Hoy, en el noventa cumpleaños de la proclamación de la Segunda República, cabe preguntarse cuántos héroes anónimos arriesgaron sus vidas en la lucha contra el fascismo salvaje e inhumano, cuántos leoncios hicieron las veces de ángeles mudos, pero eficaces, en medio del estruendo, el infierno y el horror. Vivimos tiempos de infames revisionismos históricos. La extrema derecha pretende apropiarse del concepto de libertad en una maniobra grotesca que supone un insulto para todos los que murieron defendiéndola de verdad. Ver a Santiago Abascal subido a la tribuna de oradores de la Cortes con un adoquín en la mano, como si se tratara de un mártir perseguido por el totalitarismo rojo, produce vergüenza, sonrojo y miedo. Vergüenza porque con su puesta en escena propia de un mal caricato está jugando con el dolor de las familias de miles de personas asesinadas; sonrojo porque no se da cuenta de que está haciendo el ridículo ante el mundo entero; y miedo porque su intento de resucitar el guerracivilismo más atroz va camino de cuajar para desgracia del país.

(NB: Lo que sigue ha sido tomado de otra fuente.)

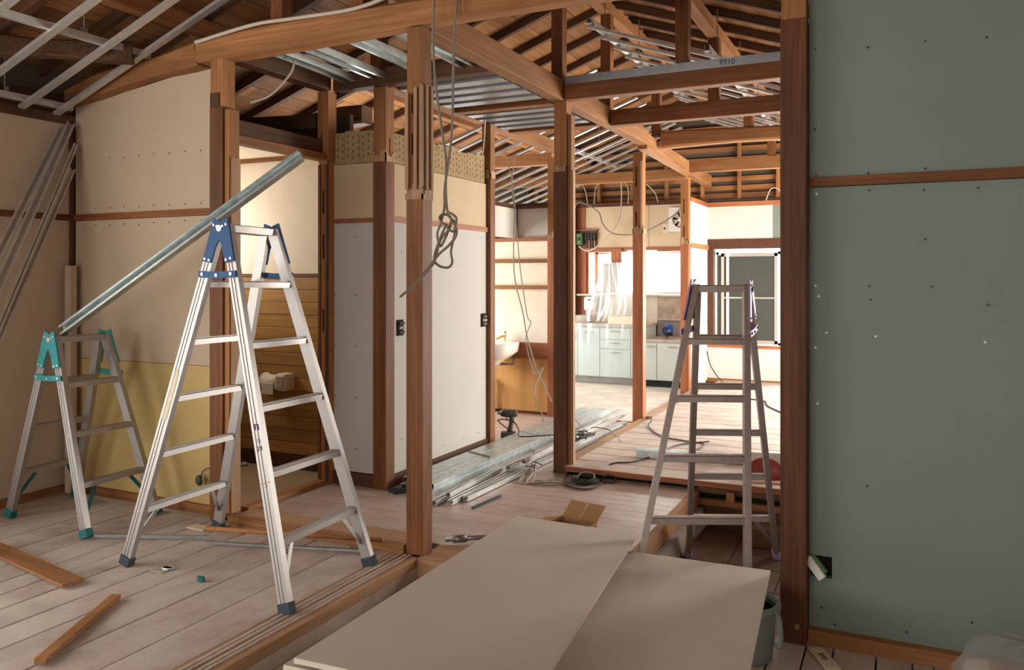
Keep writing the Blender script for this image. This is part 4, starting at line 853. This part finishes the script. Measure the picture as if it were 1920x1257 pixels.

“Si mi partido devolviera los adoquines habría un enfrentamiento civil. A nosotros nos van a encontrar en la defensa de la libertad, el orden constitucional, la legalidad y la persecución de los culpables”, asegura en otro hito del esperpento patrio el Caudillo de Bilbao. Que haya nacido en un 14 de abril, el mismo día que fue proclamada la Segunda República, dice mucho de las contradicciones políticas de este oscuro personaje. Sin duda, a él le hubiese encantado venir al mundo un 18 de julio, día del Alzamiento Nacional, pero no pudo ser. Caprichos del destino. Por una vez funcionó la justicia poética.